I would have been OK seeing them all go down on that boat together.
But there’s more. There has to be. We hate the thought of final episodes for iconic shows but once the announcement is made we fetishize it and embrace it. We speculate and hope, demanding closure, fulfillment, answers, blood baths, reconciliation and perhaps (but hopefully not) some sort of maudlin montage. More.
I’m guessing that on Sunday night we will get none of that. Because “Mad Men” was never about plot in the traditional sense. I rarely left one episode anxiously wondering what happens next week. I usually sat scratching my head, wondering about the notion of family, capitalism, nostalgia, my own advertising existence and what it means to live a meaningful 21st century life. In fact, whenever plot became more about individual character rather than the crew of Roger’s “boat,” the show tilted toward sentimentality and familiarity. If anything, the protagonist that illuminated the most human of truths wasn’t human; it was the boat.

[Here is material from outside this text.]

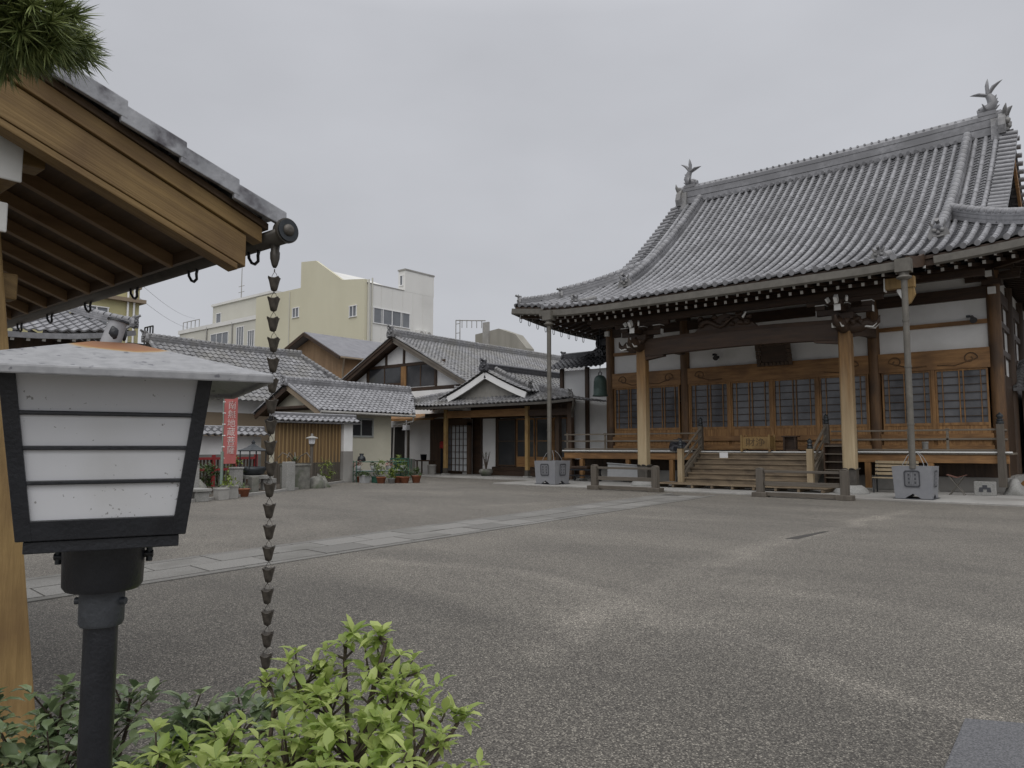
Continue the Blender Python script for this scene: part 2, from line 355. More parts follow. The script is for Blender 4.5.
# ------------------------------------------------------------------ mesh helpers
def tag(o, label=None, cat=None, group=None, kind=None):
    if label: o['label'] = label
    if cat: o['category'] = cat
    if group: o['group'] = group
    if kind: o['kind'] = kind
    return o
def thing(name, loc, label, cat, group=None):
    o = bpy.data.objects.new(name, None)
    o.empty_display_size = 0.3
    col.objects.link(o)
    o.location = loc
    return tag(o, label, cat, group)
def wloc(o):
    v = Vector((0, 0, 0))
    while o:
        v += o.location
        o = o.parent
    return v
class MB:
    """collects shapes in world coordinates; build() links them as one mesh object"""
    def __init__(self, xf=None):
        self.v, self.f, self.m, self.s, self.xf = [], [], [], [], xf
    def add(self, vs, fs, mi=0, smooth=False):
        o = len(self.v)
        if self.xf is not None:
            vs = [tuple(self.xf @ Vector(p)) for p in vs]
        self.v.extend(vs)
        for f in fs:
            self.f.append(tuple(i + o for i in f)); self.m.append(mi); self.s.append(smooth)
        return self
    def box(self, x0, x1, y0, y1, z0, z1, mi=0):
        vs = [(x, y, z) for z in (z0, z1) for y in (y0, y1) for x in (x0, x1)]
        return self.add(vs, [(0, 2, 3, 1), (4, 5, 7, 6), (0, 1, 5, 4), (2, 6, 7, 3), (0, 4, 6, 2), (1, 3, 7, 5)], mi)
    def cbox(self, cx, cy, z0, sx, sy, h, mi=0, rz=0):
        c, s = math.cos(rz), math.sin(rz)
        vs = []
        for z in (z0, z0 + h):
            for dy in (-sy / 2, sy / 2):
                for dx in (-sx / 2, sx / 2):
                    vs.append((cx + dx * c - dy * s, cy + dx * s + dy * c, z))
        return self.add(vs, [(0, 2, 3, 1), (4, 5, 7, 6), (0, 1, 5, 4), (2, 6, 7, 3), (0, 4, 6, 2), (1, 3, 7, 5)], mi)
    def bar(self, p, q, w, h, mi=0, up=(0, 0, 1), w2=None, h2=None):
        p, q = Vector(p), Vector(q)
        d = (q - p).normalized()
        u = Vector(up)
        s = d.cross(u)
        if s.length < 1e-4: s = d.cross(Vector((1, 0, 0)))
        s.normalize(); t = s.cross(d).normalized()
        vs = []
        for c, ww, hh in ((p, w, h), (q, w2 or w, h2 or h)):
            for a, b in ((-1, -1), (1, -1), (1, 1), (-1, 1)):
                vs.append(tuple(c + s * (a * ww / 2) + t * (b * hh / 2)))
        return self.add(vs, [(0, 1, 2, 3), (7, 6, 5, 4), (0, 4, 5, 1), (1, 5, 6, 2), (2, 6, 7, 3), (3, 7, 4, 0)], mi)
    def tube(self, pts, r, n=10, mi=0, smooth=True, caps=True, flat=None):
        pts = [Vector(p) for p in pts]
        rs = r if isinstance(r, (list, tuple)) else [r] * len(pts)
        vs, fs = [], []
        ref = None
        for i, p in enumerate(pts):
            d = (pts[min(i + 1, len(pts) - 1)] - pts[max(i - 1, 0)])
            if d.length < 1e-9: d = Vector((0, 0, 1))
            d.normalize()
            if ref is None:
                ref = d.cross(Vector((0, 0, 1)))
                if ref.length < 1e-3: ref = Vector((1, 0, 0))
            ref = (ref - d * ref.dot(d)).normalized()
            b = d.cross(ref)
            for k in range(n):
                a = 2 * math.pi * k / n
                vs.append(tuple(p + ref * (math.cos(a) * rs[i]) + b * (math.sin(a) * rs[i] * (flat or 1))))
        for i in range(len(pts) - 1):
            for k in range(n):
                fs.append((i * n + k, i * n + (k + 1) % n, (i + 1) * n + (k + 1) % n, (i + 1) * n + k))
        self.add(vs, fs, mi, smooth)
        if caps:
            o = len(vs)
            self.add([vs[k] for k in range(n)], [tuple(range(n))[::-1]], mi)
            self.add([vs[o - n + k] for k in range(n)], [tuple(range(n))], mi)
        return self
    def lathe(self, c, prof, n=16, mi=0, smooth=True, sq=None):
        vs, fs = [], []
        for (r, z) in prof:
            for k in range(n):
                a = 2 * math.pi * (k + 0.5) / n
                vs.append((c[0] + r * math.cos(a), c[1] + r * math.sin(a), c[2] + z))
        for i in range(len(prof) - 1):
            for k in range(n):
                fs.append((i * n + k, i * n + (k + 1) % n, (i + 1) * n + (k + 1) % n, (i + 1) * n + k))
        fs.append(tuple(range(n))[::-1]); o = (len(prof) - 1) * n
        fs.append(tuple(o + k for k in range(n)))
        return self.add(vs, fs, mi, smooth)
    def prism(self, poly, fn, a, b, mi=0):
        """2-D polygon placed by fn(p, depth) -> xyz, extruded from a to b"""
        n = len(poly)
        vs = [fn(p, a) for p in poly] + [fn(p, b) for p in poly]
        fs = [tuple(range(n))[::-1], tuple(range(n, 2 * n))]
        for i in range(n):
            fs.append((i, (i + 1) % n, n + (i + 1) % n, n + i))
        return self.add(vs, fs, mi)
    def sweep(self, pts, prof, mi=0, smooth=False, scales=None, side=None):
        """closed profile [(sideways, up)] carried along a path"""
        pts = [Vector(p) for p in pts]
        n = len(prof)
        vs, fs = [], []
        for i, p in enumerate(pts):
            d = (pts[min(i + 1, len(pts) - 1)] - pts[max(i - 1, 0)]).normalized()
            s = Vector(side) if side else d.cross(Vector((0, 0, 1))).normalized()
            t = s.cross(d).normalized()
            if t.z < 0: t = -t
            k = scales[i] if scales else 1
            for a, b in prof:
                vs.append(tuple(p + s * (a * k) + t * (b * k)))
        for i in range(len(pts) - 1):
            for k in range(n):
                fs.append((i * n + k, i * n + (k + 1) % n, (i + 1) * n + (k + 1) % n, (i + 1) * n + k))
        fs.append(tuple(range(n))[::-1]); o = (len(pts) - 1) * n
        fs.append(tuple(o + k for k in range(n)))
        return self.add(vs, fs, mi, smooth)
    def blob(self, c, rx, ry, rz, mi=0, seed=0, rough=0.25, n=14, k=8, zmin=-0.6):
        rr = random.Random(seed)
        ph = [rr.uniform(0, 6.3) for _ in range(8)]
        vs, fs = [], []
        for i in range(k + 1):
            th = math.pi * i / k
            for j in range(n):
                a = 2 * math.pi * j / n
                q = 1 + rough * (0.5 * math.sin(2 * a + ph[0] + 2 * th) + 0.35 * math.sin(3 * a + ph[1] - 3 * th) + 0.3 * math.sin(5 * th + ph[2] + a))
                z = max(zmin, math.cos(th) * q)
                vs.append((c[0] + rx * math.sin(th) * math.cos(a) * q, c[1] + ry * math.sin(th) * math.sin(a) * q, c[2] + rz * z))
        for i in range(k):
            for j in range(n):
                fs.append((i * n + j, (i + 1) * n + j, (i + 1) * n + (j + 1) % n, i * n + (j + 1) % n))
        return self.add(vs, fs, mi, True)
    def build(self, name, mats, parent=None, bevel=0):
        if not isinstance(mats, (list, tuple)): mats = [mats]
        mats = [T[k] if isinstance(k, str) else k for k in mats]
        off = wloc(parent) if parent else Vector((0, 0, 0))
        me = bpy.data.meshes.new(name)
        a = np.array(self.v, dtype=float) - np.array(off)
        me.from_pydata([tuple(p) for p in a], [], self.f)
        for k in mats: me.materials.append(k)
        me.polygons.foreach_set('material_index', self.m)
        me.polygons.foreach_set('use_smooth', self.s)
        me.update()
        o = bpy.data.objects.new(name, me)
        col.objects.link(o)
        if parent: o.parent = parent
        if bevel:
            b = o.modifiers.new('bevel', 'BEVEL')
            b.width = bevel; b.segments = 2; b.limit_method = 'ANGLE'
        return o
def copy_tree(o, parent=None):
    c = o.copy()
    col.objects.link(c)
    if parent: c.parent = parent
    for ch in list(o.children): copy_tree(ch, c)
    return c
def moved(mesh_obj, dx, dy, dz, parent):
    c = mesh_obj.copy()
    col.objects.link(c)
    c.parent = parent
    c.location = mesh_obj.location + Vector((dx, dy, dz))
    return c
def single(name, mb, mats, label, cat, group=None, bevel=0):
    """a thing that is one mesh, its origin at its own foot"""
    a = np.array(mb.v); c = (a.min(0) + a.max(0)) / 2; c[2] = a[:, 2].min()
    mb.v = [tuple(p) for p in (a - c)]
    o = mb.build(name, mats, None, bevel)
    o.location = tuple(c)
    return tag(o, label, cat, group)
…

The two most popular Don be-gone theories are suicide and vanishing. It’s hard to ignore the suicide theory on a show whose opening credits depict a businessman plunging past the windows of a glass and steel canyon (not to mention, in Season 1 only, the accompaniment of a then-alive Amy Winehouse track). And over the years there have been so many suicidal teases. From visitations by the ghosts of Draper past (most recently Bert Cooper) to the longing/too long glimpse over the precipice of the high-rise he shared during his doomed relationship with Megan.
With Don it always seemed that the greater the height he achieved – in buildings, relationships and career -- the greater was the temptation to hurl himself from it. But rather than literally jump he has always chosen to slowly descend to a simpler (lower) place, than end it. Whether it’s the bottom of a bottle, the arms of a diner waitress or the Midwestern landscape of his youth. Rather than jump, I believe that Don will disappear even further from that bus stop, further shedding himself of altitude, responsibility and one identity while he waits for the next one to occur to him.
I used to think that, like many of the cable dramas that transformed TV, from “Oz” to “The Wire” to “Breaking Bad,” “Mad Men” was more of a visual novel than a mere TV series. I likened it to “Revolutionary Road,” Richard Yates’ classic borne of the “Mad Men” era. But “Revolutionary Road” had an ending. A tragic, heart-wrenching and definitive ending.
I don’t expect an ending Sunday night. Instead I expect a semi-confounding, semi-fulfilling hint of a beginning that will hopefully lead to Monday morning, universe-pondering head-scratching. Because “Mad Men” was never just a show, or like a novel. Like the carousel Don described to the Kodak folks in Season 2, it has no beginning or end.